Balazs Bequest

Your Endowment Team is pleased to report a gift of $12,250 from the estate of Rosemary Balazs, who for decades was a member of our church along with her prominent artist husband Harold Balazs.

It was the Balazs’ long-time affiliation with UUCS that resulted in the bequest to the church, which was “near and dear to her heart,” said her daughter Erika Balazs. She also made bequests to Spokane’s Public Radio and Public Broadcasting stations and to the Harold Balazs Creating Wonder Scholarship Fund at the Innovia Foundation.

PHOTO COURTESY OF RICK SINGER PHOTOGRAPHY

Harold Balazs, a sculptor, painter, metal fabricator and boat builder, died at age 89 in 2017. Rosemary, 91, died in December 2022. She was an important factor in her husband’s ability to create his work, according to Erika Balazs.
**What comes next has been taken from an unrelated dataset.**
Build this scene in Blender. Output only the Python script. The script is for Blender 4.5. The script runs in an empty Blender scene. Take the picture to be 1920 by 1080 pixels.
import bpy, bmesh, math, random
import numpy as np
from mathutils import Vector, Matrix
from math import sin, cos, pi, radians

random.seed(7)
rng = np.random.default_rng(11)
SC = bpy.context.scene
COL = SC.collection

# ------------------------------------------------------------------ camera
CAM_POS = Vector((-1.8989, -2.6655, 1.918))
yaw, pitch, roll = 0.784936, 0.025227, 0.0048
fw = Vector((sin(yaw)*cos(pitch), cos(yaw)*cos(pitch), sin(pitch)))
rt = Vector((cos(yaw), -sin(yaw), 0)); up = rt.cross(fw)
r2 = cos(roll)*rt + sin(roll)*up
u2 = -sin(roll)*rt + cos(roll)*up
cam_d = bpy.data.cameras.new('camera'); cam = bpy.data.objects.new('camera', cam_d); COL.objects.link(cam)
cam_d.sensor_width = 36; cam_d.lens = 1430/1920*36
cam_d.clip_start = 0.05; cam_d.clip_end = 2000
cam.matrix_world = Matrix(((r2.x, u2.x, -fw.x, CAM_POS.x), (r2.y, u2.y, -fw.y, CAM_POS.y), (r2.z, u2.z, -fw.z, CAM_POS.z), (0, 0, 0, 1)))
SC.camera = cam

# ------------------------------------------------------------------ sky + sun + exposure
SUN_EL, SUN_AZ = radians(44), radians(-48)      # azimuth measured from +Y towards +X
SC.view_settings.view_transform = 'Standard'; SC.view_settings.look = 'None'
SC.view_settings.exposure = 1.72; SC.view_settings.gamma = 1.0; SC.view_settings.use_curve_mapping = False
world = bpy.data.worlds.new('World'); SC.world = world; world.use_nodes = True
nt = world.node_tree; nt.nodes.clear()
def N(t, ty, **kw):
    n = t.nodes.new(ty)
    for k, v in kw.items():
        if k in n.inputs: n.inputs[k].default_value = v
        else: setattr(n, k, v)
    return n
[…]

Balazs was famous for his ecclesiastical art, much of it produced in the 1950s and ‘60s. His sculptures, stained glass and relief work can be seen at more than 200 Pacific Northwest churches and synagogues. It enriches several places in our church, including the front entryway doors and lanterns, and the chapel art.

In 2021, St. Luke Lutheran Church in north Spokane dedicated eight pieces of his brutalist midcentury work, including an altar, baptismal font, and a 65-year old series of sculptures called “Easter 1-8.” The pieces were originally created for Bethlehem Lutheran in 1956.

A Spokesman-Review article by Audrey Overstreet on the St. Luke dedication noted that Balazs was a member of UUCS, “where most left-leaning parishioners believe Jesus was a man, not God.“ She observed that Balazs was always focused on creating beauty, whether religious or sectarian, such as the huge Rotary Fountain he created for Riverfront Park in 2006 where children frolic on hot summer days. His serpentine, humorous Transcend The Bullshit posters were also wildly popular.

This bequest is a further reminder of the Balazs family’s heritage in Spokane and their contributions to our congregation.